Mickey, a Rochelle resident, wife, and mother, doesn’t plan any immediate exotic world cruises in retirement.

“It will be strange not to come in to work,” she admitted, adding with a chuckle – “Eleven ADs? Is that an NCAA record?” 

She has a disarming sense of humor and perspective – two other necessary traits in a demanding job.

“It is a pretty small number of individuals – athletics administrators, coaches, support staff and, most importantly, student-athletes – who comprise the schools at the Division I level,” Mickey stated. “For me to have been part of that group for the last three decades – over half of my adult life – is an incredible privilege.

“I have had the opportunity to attend events, meet people and just watch young men and women work toward their goals, whether in life or sports, and that is humbling. I’m proud to be a Huskie and cannot be more grateful.”

Whatever the current eligibility requirements for admission into the NIU Athletics Hall of Fame for staff (five years after retirement?), there’s no doubt what should be done.

Nominate Janaan Mickey, gal Friday extraordinaire, immediately.

•••

Speaking of extraordinary Huskies, how about Northern Illinois Athletics Hall of Famer T. J. Lux earlier this month?

At age 37 and retired from European professional ball for several years, Lux collected a game-high 35 points and was named the MVP of the McLegends XII Charity Basketball Game on May 3 at Highland (Ind.) High School.

The 6-foot-9 Lux, NIU’s all-time scorer (1,996 career points in 1995-2000) and rebounder (1,100), scored 29 points in the first half, plus canned five 3-pointers and threw down some dunks in the 164-124 victory over the High School All-Stars. Ex-Ball State star Dan Palombizio and 1981 Indiana Mr. Basketball added 17 points as the McLegends player-coach. Lux started with four former Purdue football players – two of which are current NFL roster performers.

“My expectations were just to compete and play hard in a meaningful basketball game again,” said Lux, the current head boys basketball coach at Merrillville High School, his alma mater. “I’m about six or seven years removed from playing and it’s such a big part of what we do. Any opportunity to play brings it out. I got it going. It was fun.”

One of the prep all-stars said: “[Lux] got a dunk, too. I couldn’t believe it. But he should have got a tech for slapping the backboard.”  

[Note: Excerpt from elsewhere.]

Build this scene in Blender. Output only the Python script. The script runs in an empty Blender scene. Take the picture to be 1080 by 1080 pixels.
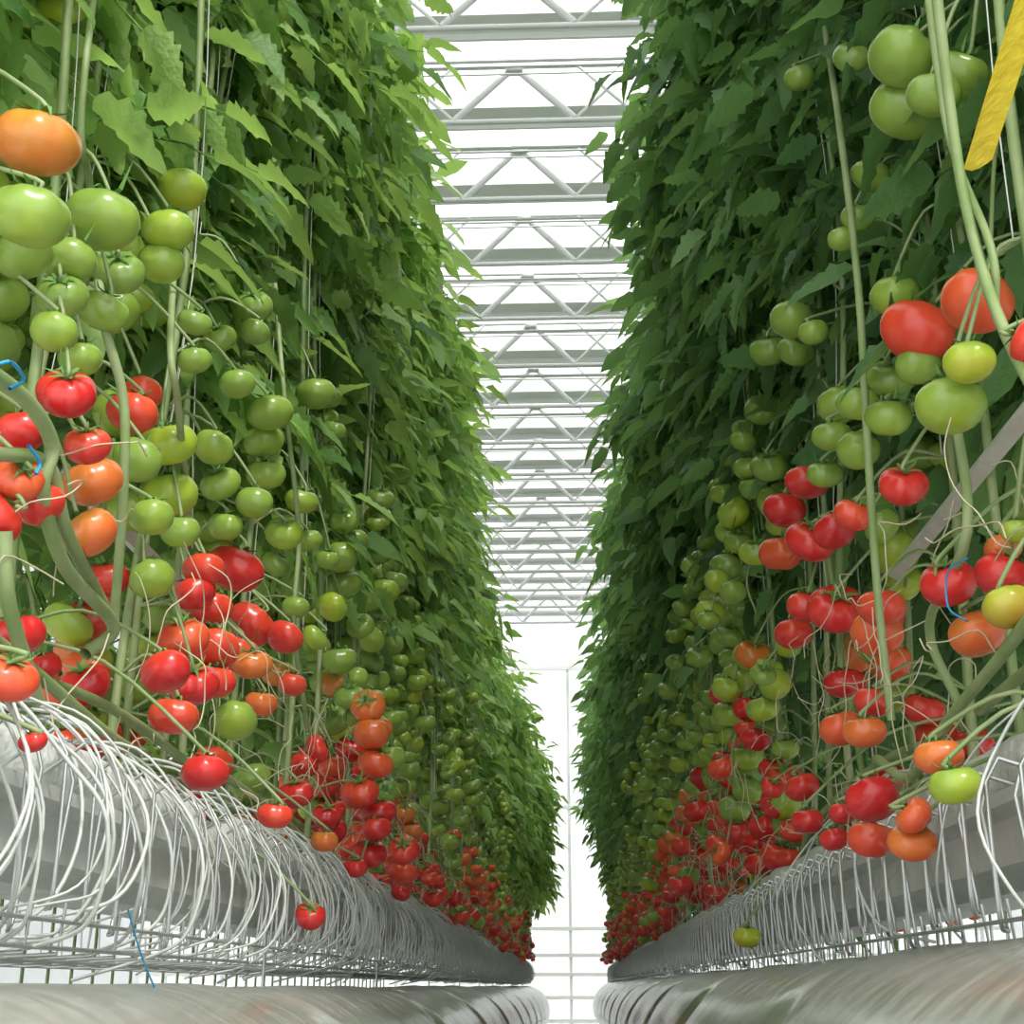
import bpy, math, random
import numpy as np
from mathutils import Vector
rng=np.random.default_rng(11); random.seed(5)
ZC=1.05          # lens height above floor; all row geometry is modelled relative to it
sc=bpy.context.scene
sc.view_settings.view_transform='Standard'
# ---------------------------------------------------------------- camera
th=math.atan(500/1500.); ps=math.atan(64/1500.*math.cos(th))
cf=Vector((-math.sin(ps)*math.cos(th),math.cos(ps)*math.cos(th),math.sin(th)))
cr=Vector((math.cos(ps),math.sin(ps),0)); cu=cr.cross(cf)
cam=bpy.data.cameras.new('camera'); camo=bpy.data.objects.new('camera',cam)
sc.collection.objects.link(camo); sc.camera=camo
cam.lens=50; cam.sensor_width=36; cam.clip_start=.02; cam.clip_end=200
from mathutils import Matrix
M=Matrix((cr,cu,-cf)).transposed().to_4x4(); M.translation=Vector((0,0,ZC)); camo.matrix_world=M
def P(px,py,X):
    """survey a point of the photograph on the vertical row plane x=X -> world (relative to lens height)"""
    d=cf+cr*((px-540)/1500)+cu*((540-py)/1500); t=X/d.x
    return np.array(d*t),t
# ---------------------------------------------------------------- helpers
class Buf:
    def __init__(s): s.v=[];s.q=[];s.t=[];s.a={};s.n=0
    def add(s,V,Q=None,T=None,**at):
        V=np.asarray(V,float).reshape(-1,3)
        if Q is not None and len(Q): s.q.append(np.asarray(Q).reshape(-1,4)+s.n)
        if T is not None and len(T): s.t.append(np.asarray(T).reshape(-1,3)+s.n)
        s.v.append(V); s.n+=len(V)
        for k,x in at.items():
            s.a.setdefault(k,[]).append(np.broadcast_to(np.asarray(x,float),(len(V),)).copy())
def empty(name,parent=None):
    o=bpy.data.objects.new(name,None); sc.collection.objects.link(o)
    if parent: o.parent=parent
    else: o.location=(0,0,ZC)
    return o
def build(name,b,mat,parent=None,smooth=True):
    V=np.concatenate(b.v); Q=np.concatenate(b.q) if b.q else np.zeros((0,4),int); T=np.concatenate(b.t) if b.t else np.zeros((0,3),int)
    me=bpy.data.meshes.new(name); me.vertices.add(len(V)); me.vertices.foreach_set('co',V.astype(np.float32).ravel())
    L=np.concatenate([Q.ravel(),T.ravel()]).astype(np.int32)
    me.loops.add(len(L)); me.loops.foreach_set('vertex_index',L)
    me.polygons.add(len(Q)+len(T))
    st=np.concatenate([np.arange(len(Q))*4,len(Q)*4+np.arange(len(T))*3]).astype(np.int32)
    me.polygons.foreach_set('loop_start',st)
    me.update(calc_edges=True)
    me.polygons.foreach_set('use_smooth',np.full(len(Q)+len(T),smooth))
    for k,x in b.a.items():
        x=np.concatenate(x)
        me.attributes.new(k,'FLOAT','POINT').data.foreach_set('value',x.astype(np.float32))
    me.materials.append(mat); me.update()
    o=bpy.data.objects.new(name,me); sc.collection.objects.link(o)
    if parent: o.parent=parent
    else: o.location=(0,0,ZC)
    return o
def tube(b,pts,r,k=6,**at):
    p=np.asarray(pts,float); n=len(p); r=np.broadcast_to(np.asarray(r,float),(n,))
    t=np.gradient(p,axis=0); t/=np.linalg.norm(t,axis=1)[:,None]+1e-9
    ref=np.array([.13,.97,.2]) if abs(t[:,1]).mean()<.8 else np.array([.9,.1,.3])
    u=np.cross(t,ref); u/=np.linalg.norm(u,axis=1)[:,None]+1e-9; w=np.cross(t,u)
    a=np.arange(k)*2*np.pi/k
    V=p[:,None]+r[:,None,None]*(np.cos(a)[None,:,None]*u[:,None]+np.sin(a)[None,:,None]*w[:,None])
    i=np.arange(n-1)[:,None]*k; j=np.arange(k)[None]; j2=(j+1)%k
    Q=np.stack([i+j,i+j2,i+k+j2,i+k+j],-1).reshape(-1,4)
    b.add(V.reshape(-1,3),Q,**at)
def smoothpts(c,m=6):
    c=np.asarray(c,float); n=len(c)
    if n<3: return c
    e=np.vstack([2*c[0]-c[1],c,2*c[-1]-c[-2]]); out=[]
    for i in range(1,n):
        p0,p1,p2,p3=e[i-1],e[i],e[i+1],e[i+2]
        for s in np.arange(m)/m:
            out.append(.5*((2*p1)+(-p0+p2)*s+(2*p0-5*p1+4*p2-p3)*s*s+(-p0+3*p1-3*p2+p3)*s**3))
    out.append(c[-1]); return np.array(out)
def box(b,x0,x1,y0,y1,z0,z1,**at):
    V=[(x,y,z) for z in(z0,z1) for y in(y0,y1) for x in(x0,x1)]
    b.add(V,[(0,2,3,1),(4,5,7,6),(0,1,5,4),(2,6,7,3),(0,4,6,2),(1,3,7,5)],**at)
# ---------------------------------------------------------------- materials
def mat(name):
    m=bpy.data.materials.new(name); m.use_nodes=True; nt=m.node_tree
    return m,nt,nt.nodes['Principled BSDF'],nt.nodes['Material Output']
def ramp(nt,stops):
    r=nt.nodes.new('ShaderNodeValToRGB'); e=r.color_ramp.elements
    while len(e)<len(stops): e.new(.5)
    for x,(p,c) in zip(e,stops): x.position=p; x.color=(*c,1)
    return r
def noise(nt,scale,detail=3,coord='Object',sc3=None):
    tc=nt.nodes.new('ShaderNodeTexCoord'); n=nt.nodes.new('ShaderNodeTexNoise')
    n.inputs['Scale'].default_value=scale; n.inputs['Detail'].default_value=detail
    if sc3:
        mp=nt.nodes.new('ShaderNodeMapping'); mp.inputs['Scale'].default_value=sc3
        nt.links.new(tc.outputs[coord],mp.inputs[0]); nt.links.new(mp.outputs[0],n.inputs['Vector'])
    else: nt.links.new(tc.outputs[coord],n.inputs['Vector'])
    return n
def simple(name,col,rough=.5,metal=0,nscale=None,bump=0,col2=None,trans=0,sc3=None):
    m,nt,bs,out=mat(name)
    bs.inputs['Base Color'].default_value=(*col,1); bs.inputs['Roughness'].default_value=rough; bs.inputs['Metallic'].default_value=metal
    if nscale:
        n=noise(nt,nscale,4,sc3=sc3)
        if col2:
            r=ramp(nt,[(.3,col),(.7,col2)]); nt.links.new(n.outputs[0],r.inputs[0]); nt.links.new(r.outputs[0],bs.inputs['Base Color'])
        if bump:
            bp=nt.nodes.new('ShaderNodeBump'); bp.inputs['Strength'].default_value=bump; bp.inputs['Distance'].default_value=.02
            nt.links.new(n.outputs[0],bp.inputs['Height']); nt.links.new(bp.outputs[0],bs.inputs['Normal'])
    if trans:
        tr=nt.nodes.new('ShaderNodeBsdfTranslucent'); tr.inputs[0].default_value=(*(col2 or col),1)
        mx=nt.nodes.new('ShaderNodeMixShader'); mx.inputs[0].default_value=trans
        nt.links.new(bs.outputs[0],mx.inputs[1]); nt.links.new(tr.outputs[0],mx.inputs[2]); nt.links.new(mx.outputs[0],out.inputs[0])
    return m
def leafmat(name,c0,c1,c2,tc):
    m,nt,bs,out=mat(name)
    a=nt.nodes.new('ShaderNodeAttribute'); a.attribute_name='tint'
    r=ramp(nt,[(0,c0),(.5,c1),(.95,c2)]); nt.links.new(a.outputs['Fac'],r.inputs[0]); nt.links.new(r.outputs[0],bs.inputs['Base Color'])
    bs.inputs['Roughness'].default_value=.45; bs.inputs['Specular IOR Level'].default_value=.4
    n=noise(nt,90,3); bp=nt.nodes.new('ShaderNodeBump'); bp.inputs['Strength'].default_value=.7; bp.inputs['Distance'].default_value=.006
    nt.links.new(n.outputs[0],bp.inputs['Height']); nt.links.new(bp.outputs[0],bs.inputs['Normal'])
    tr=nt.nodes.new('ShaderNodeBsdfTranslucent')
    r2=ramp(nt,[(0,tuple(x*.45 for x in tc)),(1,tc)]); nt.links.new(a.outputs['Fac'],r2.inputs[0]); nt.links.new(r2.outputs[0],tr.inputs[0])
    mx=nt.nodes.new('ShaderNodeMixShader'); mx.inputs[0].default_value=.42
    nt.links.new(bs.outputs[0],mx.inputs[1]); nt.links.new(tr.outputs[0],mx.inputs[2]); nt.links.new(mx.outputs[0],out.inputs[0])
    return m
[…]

As the grizzled, older NIU Noon Ball veterans used to razz the younger guys in Evans Field House when wisdom and experience upset young legs:  “Old guys.”

Nice job, T.J.

The game’s proceeds went to the Ronald McDonald House Charities of northwest Indiana and Highland High.

•••

Anybody see the comment by East Carolina and former NIU AD Jeff Compher in USA Today last week about his concerns regarding future nonconference ECU football scheduling with the SEC? Solution’s easy, Jeff. Just call up Presbyterian (again).